By James O Malley on at

Since Britain voted to leave the European Union on June 23rd, there has been confusion, uncertainty, and dire predictions about what Brexit might mean for our country. What we need is reassurance that Britain isn't completely screwed.

So fear not - the politicians have almost got Brexit sorted out. Yes, we've no idea what a post-Brexit Britain will look like, or what our future relationship with Europe will be, or whether the rest of the world will even be receptive to Britain's solo advances. But it looks like we might be able to get the most important thing sorted: We might have a stupid fucking boat.

A few days ago Tory MP Jake Berry suggested that perhaps the best thing to do in these uncertain times is to recommission the Royal Yacht Britannia so we can sail around the world begging for trade deals aboard a physical manifestation of Britain's delusions of imperial grandeur.

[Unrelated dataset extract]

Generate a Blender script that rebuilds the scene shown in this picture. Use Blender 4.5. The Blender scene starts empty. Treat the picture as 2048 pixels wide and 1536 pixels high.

Since being given the chop in 1997, the yacht is now permanently moored in Leith, and is one of Scotland's most visited tourist attractions.

Of course, Foreign Secretary Boris Johnson, who is no stranger to pissing cash up the wall, has also since weighed in supporting the proposal - and now the Prime Minister herself, Theresa May has according to The Telegraph "left the door open" for bringing the yacht back into service.

In reality, her 'backing' of the plan was fairly mealy-mouthed - and sounds more like the words of someone who is too polite to slap down a colleague in public. She's quoted as saying:

"The important question is how do we get out there and promote Britain, promote Britain as being open for business, promote the interests of people investing in Britain and for our businesses actually exporting overseas."

"There's a whole variety of ways in which we're able to do that and are doing that. And I've created a department for international trade that's going out there, taking that message across the world."

Well, it's not a "No", so the campaign can rumble on as a cause célèbre for blue passport brigade. Just don't mention the fact everything else is still screwed.